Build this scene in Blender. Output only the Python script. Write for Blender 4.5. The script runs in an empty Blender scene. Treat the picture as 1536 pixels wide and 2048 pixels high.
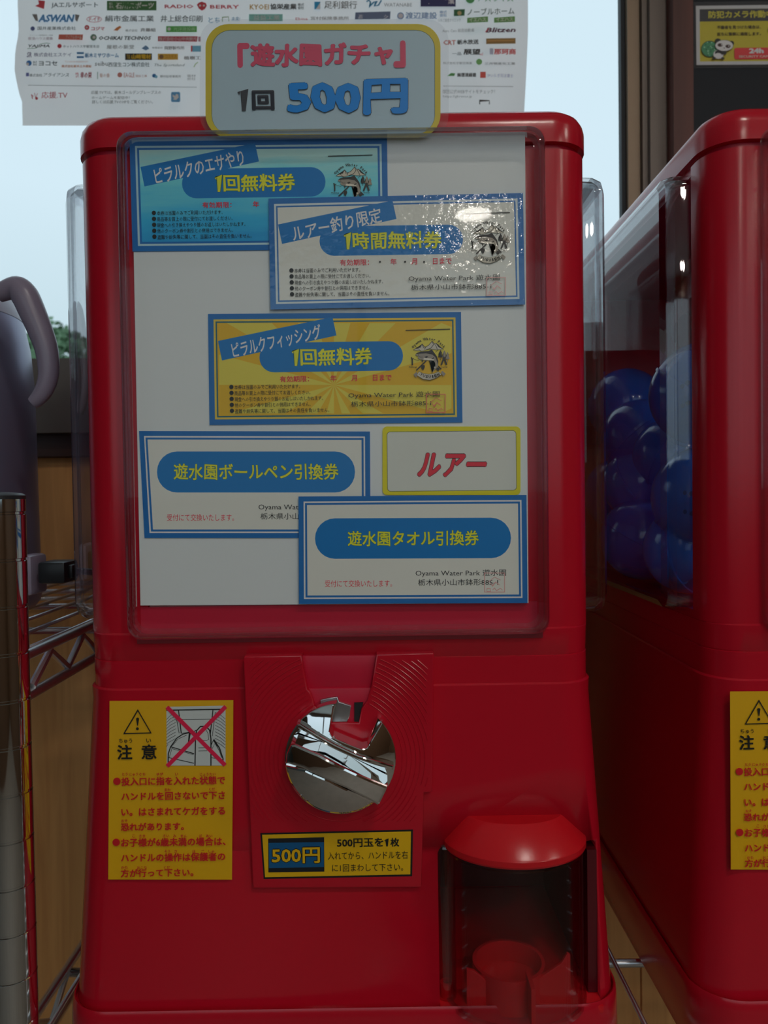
import bpy, bmesh, math, random
from mathutils import Vector, Matrix
random.seed(7)
C = bpy.context.scene.collection

# ------------------------------------------------------------------ camera
YAW, PITCH, ROLL = 0.00275, 0.02378, 0.01458
F_PX, DIST, CAM_Z = 1538.0, 0.459, 1.20      # focal length in pixels of a 1536x2048 frame, metres
def cam_axes():
    cy, sy, cp, sp, cr, sr = math.cos(YAW), math.sin(YAW), math.cos(PITCH), math.sin(PITCH), math.cos(ROLL), math.sin(ROLL)
    f = Vector((sy*cp, cy*cp, -sp)); r = Vector((cy, -sy, 0)); u = r.cross(f)
    return r*cr-u*sr, r*sr+u*cr, f
R_, U_, F_ = cam_axes()
cam = bpy.data.objects.new('camera', bpy.data.cameras.new('camera')); C.objects.link(cam)
cam.matrix_world = Matrix((
    (R_.x, U_.x, -F_.x, 0), (R_.y, U_.y, -F_.y, -DIST), (R_.z, U_.z, -F_.z, CAM_Z), (0, 0, 0, 1)))
cam.data.sensor_fit = 'VERTICAL'; cam.data.sensor_height = 24; cam.data.sensor_width = 18
cam.data.lens = F_PX/2048*24; cam.data.clip_start = 0.01
cam.data.dof.use_dof = True; cam.data.dof.focus_distance = DIST+0.01; cam.data.dof.aperture_fstop = 9
bpy.context.scene.camera = cam
vs = bpy.context.scene.view_settings
vs.view_transform = 'Standard'; vs.look = 'None'; vs.gamma = 1; vs.exposure = 0.0; vs.use_curve_mapping = False
# ------------------------------------------------------------------ world: bright overcast sky
w = bpy.data.worlds.new('overcast_sky'); bpy.context.scene.world = w; w.use_nodes = True
nt = w.node_tree; nt.nodes.clear()
tc = nt.nodes.new('ShaderNodeTexCoord'); sx = nt.nodes.new('ShaderNodeSeparateXYZ')
cr_ = nt.nodes.new('ShaderNodeValToRGB'); bg = nt.nodes.new('ShaderNodeBackground'); wo = nt.nodes.new('ShaderNodeOutputWorld')
cr_.color_ramp.elements[0].position = 0.0; cr_.color_ramp.elements[0].color = (0.50, 0.66, 0.72, 1)
cr_.color_ramp.elements[1].position = 0.35; cr_.color_ramp.elements[1].color = (0.70, 0.87, 0.98, 1)
nt.links.new(tc.outputs['Generated'], sx.inputs[0]); nt.links.new(sx.outputs['Z'], cr_.inputs[0])
nt.links.new(cr_.outputs[0], bg.inputs[0]); nt.links.new(bg.outputs[0], wo.inputs[0]); bg.inputs[1].default_value = 0.98
LAMP = 60.0          # radiance of the round ceiling lamps

# ------------------------------------------------------------------ helpers
def at(px, py, Y=0.0):
    """photo pixel -> point (mm, z relative to camera height) on the vertical plane at depth Y (mm)"""
    d = R_*((px-768)/F_PX) - U_*((py-1024)/F_PX) + F_
    t = (Y/1000+DIST)/d.y
    return (d.x*t*1000, Y, d.z*t*1000)
def lin(c): return tuple(((v/255)/12.92 if v <= 10 else ((v/255+0.055)/1.055)**2.4) for v in c)
MATS = {}
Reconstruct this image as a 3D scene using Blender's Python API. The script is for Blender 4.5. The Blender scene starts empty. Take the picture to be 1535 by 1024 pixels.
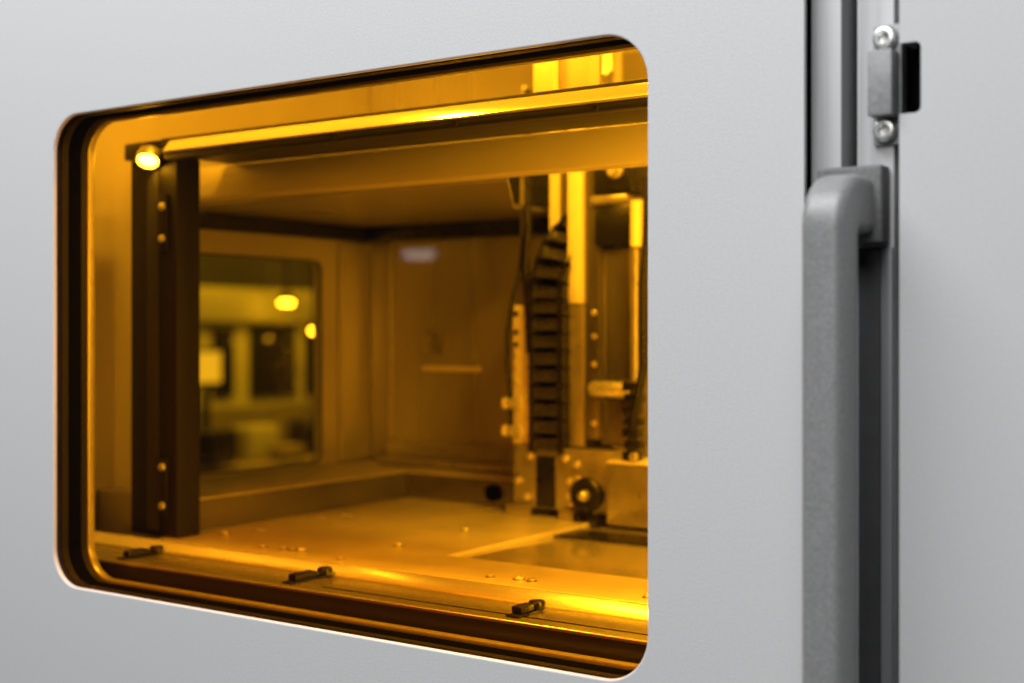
import bpy, bmesh, math, random
from mathutils import Vector, Matrix
random.seed(4)
sc = bpy.context.scene
COL = sc.collection
PI = math.pi

# ------------------------------------------------------------------ materials
def nodes_of(name):
    m = bpy.data.materials.new(name); m.use_nodes = True
    nt = m.node_tree; nt.nodes.clear()
    out = nt.nodes.new('ShaderNodeOutputMaterial')
    return m, nt, out

def surf(name, col, rough=0.5, metal=0.0, var=0.06, vscale=60, stretch=(1, 1, 1), bump=0.0, bscale=800,
         rvar=0.08, aniso=0.0, spec=0.5, coat=0.0, vdetail=4.0):
    """paint / metal with object-space mottling in colour and roughness and a fine bump"""
    m, nt, out = nodes_of(name)
    N = nt.nodes.new; L = nt.links.new
    b = N('ShaderNodeBsdfPrincipled')
    b.inputs['Metallic'].default_value = metal
    b.inputs['Specular IOR Level'].default_value = spec
    b.inputs['Coat Weight'].default_value = coat
    b.inputs['Anisotropic'].default_value = aniso
    tc = N('ShaderNodeTexCoord'); mp = N('ShaderNodeMapping')
    mp.inputs['Scale'].default_value = stretch
    L(tc.outputs['Object'], mp.inputs['Vector'])
    n1 = N('ShaderNodeTexNoise'); n1.inputs['Scale'].default_value = vscale; n1.inputs['Detail'].default_value = vdetail
    n1.inputs['Roughness'].default_value = 0.6
    L(mp.outputs['Vector'], n1.inputs['Vector'])
    r1 = N('ShaderNodeMapRange')
    r1.inputs['From Min'].default_value = 0.25; r1.inputs['From Max'].default_value = 0.75
    r1.inputs['To Min'].default_value = 1 - var; r1.inputs['To Max'].default_value = 1 + var
    L(n1.outputs['Fac'], r1.inputs['Value'])
    mx = N('ShaderNodeVectorMath'); mx.operation = 'SCALE'
    mx.inputs[0].default_value = col[:3]
    L(r1.outputs['Result'], mx.inputs['Scale'])
    L(mx.outputs['Vector'], b.inputs['Base Color'])
    r2 = N('ShaderNodeMapRange')
    r2.inputs['From Min'].default_value = 0.25; r2.inputs['From Max'].default_value = 0.75
    r2.inputs['To Min'].default_value = max(0.02, rough - rvar); r2.inputs['To Max'].default_value = min(1, rough + rvar)
    L(n1.outputs['Fac'], r2.inputs['Value']); L(r2.outputs['Result'], b.inputs['Roughness'])
    if bump:
        n2 = N('ShaderNodeTexNoise'); n2.inputs['Scale'].default_value = bscale; n2.inputs['Detail'].default_value = 3
        L(mp.outputs['Vector'], n2.inputs['Vector'])
        bp = N('ShaderNodeBump'); bp.inputs['Strength'].default_value = bump; bp.inputs['Distance'].default_value = 0.0004
        L(n2.outputs['Fac'], bp.inputs['Height']); L(bp.outputs['Normal'], b.inputs['Normal'])
    L(b.outputs['BSDF'], out.inputs['Surface'])
    return m

def glow(name, col, strength):
    m, nt, out = nodes_of(name)
    e = nt.nodes.new('ShaderNodeEmission'); e.inputs['Color'].default_value = (*col, 1); e.inputs['Strength'].default_value = strength
    nt.links.new(e.outputs[0], out.inputs['Surface'])
    return m

def glass(name, tint, refl=1.0):
    """thin tinted sheet: light passes straight and is filtered at both faces; the outer faces mirror by Fresnel"""
    m, nt, out = nodes_of(name)
    N = nt.nodes.new; L = nt.links.new
    t = N('ShaderNodeBsdfTransparent'); t.inputs['Color'].default_value = (*tint, 1)
    g = N('ShaderNodeBsdfGlossy'); g.inputs['Roughness'].default_value = 0.015; g.inputs['Color'].default_value = (1, 1, 1, 1)
    f = N('ShaderNodeFresnel'); f.inputs['IOR'].default_value = 1.49
    geo = N('ShaderNodeNewGeometry')
    s = N('ShaderNodeMath'); s.operation = 'SUBTRACT'; s.inputs[0].default_value = 1; L(geo.outputs['Backfacing'], s.inputs[1])
    mu = N('ShaderNodeMath'); mu.operation = 'MULTIPLY'; L(f.outputs[0], mu.inputs[0]); L(s.outputs[0], mu.inputs[1])
    mu2 = N('ShaderNodeMath'); mu2.operation = 'MULTIPLY'; L(mu.outputs[0], mu2.inputs[0]); mu2.inputs[1].default_value = refl
    mx = N('ShaderNodeMixShader'); L(mu2.outputs[0], mx.inputs[0]); L(t.outputs[0], mx.inputs[1]); L(g.outputs[0], mx.inputs[2])
    L(mx.outputs[0], out.inputs['Surface'])
    return m

M = {}
M['door'] = surf('grey_powder_coat', (0.612, 0.612, 0.612), 0.5, 0, 0.058, 620, bump=0.26, bscale=800, spec=0.35, vdetail=6)
M['door_side'] = surf('grey_powder_coat_side', (0.58, 0.58, 0.58), 0.5, 0, 0.058, 620, bump=0.26, bscale=800, spec=0.35, vdetail=6)
M['handle'] = surf('textured_grey_handle', (0.262, 0.262, 0.262), 0.38, 0.1, 0.26, 750, bump=0.5, bscale=900, spec=0.5, vdetail=6)
M['plate'] = surf('cast_grey_plate', (0.13, 0.13, 0.13), 0.5, 0.1, 0.35, 500, bump=0.3, bscale=900)
M['alu'] = surf('brushed_aluminium', (0.455, 0.455, 0.46), 0.42, 0.25, 0.10, 240, stretch=(1, 1, 0.03), bump=0.15, bscale=400)
M['bracket'] = surf('zinc_bracket', (0.30, 0.30, 0.30), 0.55, 0.15, 0.22, 260, bump=0.25, bscale=700)
M['bolt'] = surf('bright_bolt_steel', (0.80, 0.80, 0.78), 0.30, 0.8, 0.12, 400, bump=0.15, bscale=600)
M['black'] = surf('black_rubber', (0.003, 0.003, 0.003), 0.8, 0, 0.2, 200, spec=0.0)
M['dark'] = surf('dark_groove', (0.03, 0.03, 0.031), 0.6, 0, 0.15, 100, spec=0.3)
M['trim'] = surf('inner_trim', (0.40, 0.37, 0.33), 0.34, 0.7, 0.08, 160, bump=0.05)
M['trimdark'] = surf('dark_trim', (0.016, 0.015, 0.014), 0.5, 0.0, 0.08, 160, spec=0.15)
M['wall'] = surf('enclosure_steel', (0.42, 0.39, 0.36), 0.40, 0.45, 0.05, 14, stretch=(1, 1, 0.1), rvar=0.04, vdetail=1)
M['ceil'] = surf('ceiling_steel', (0.42, 0.39, 0.36), 0.30, 0.6, 0.05, 4, rvar=0.04, vdetail=1)
M['beam'] = surf('beam_aluminium', (0.80, 0.77, 0.73), 0.15, 0.6, 0.04, 60, stretch=(0.03, 1, 1), rvar=0.015, vdetail=2)
M['ramp'] = surf('ramp_aluminium', (0.62, 0.59, 0.55), 0.22, 0.75, 0.05, 50, stretch=(0.04, 1, 1), rvar=0.04, vdetail=2)
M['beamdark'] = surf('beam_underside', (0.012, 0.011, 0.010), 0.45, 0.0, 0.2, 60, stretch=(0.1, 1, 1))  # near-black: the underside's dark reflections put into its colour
M['post'] = surf('dark_anodised_post', (0.013, 0.012, 0.011), 0.5, 0.0, 0.3, 40, stretch=(1, 1, 0.05), spec=0.2)
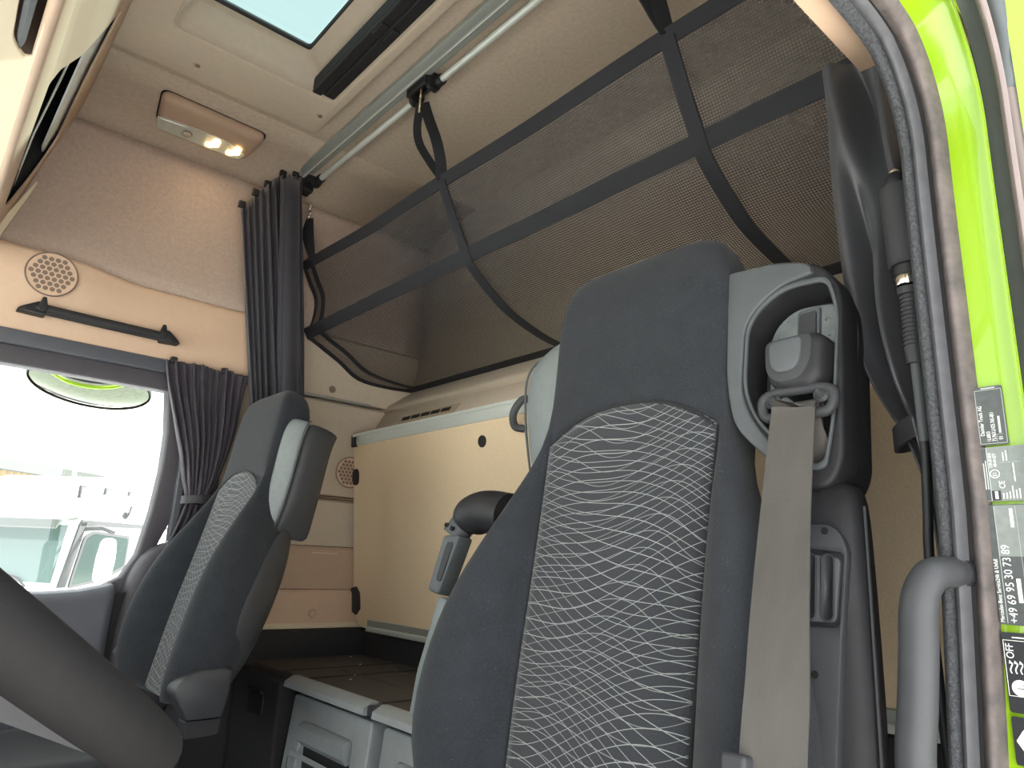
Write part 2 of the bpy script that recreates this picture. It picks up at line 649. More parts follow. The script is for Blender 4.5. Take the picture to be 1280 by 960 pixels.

^^^^^^^^

GIVEN PROBLEM: The required output is the exact run of lines from the start of the records through the line containing "C = bpy.context.scene.collection", both ends included, with no pictures.

OUTPUT BELOW:
Build this scene in Blender. Output only the Python script. Write for Blender 4.5. The script runs in an empty Blender scene. Treat the picture as 1536 pixels wide and 2048 pixels high.
import bpy, bmesh, math, random
from mathutils import Vector, Matrix
random.seed(7)
C = bpy.context.scene.collection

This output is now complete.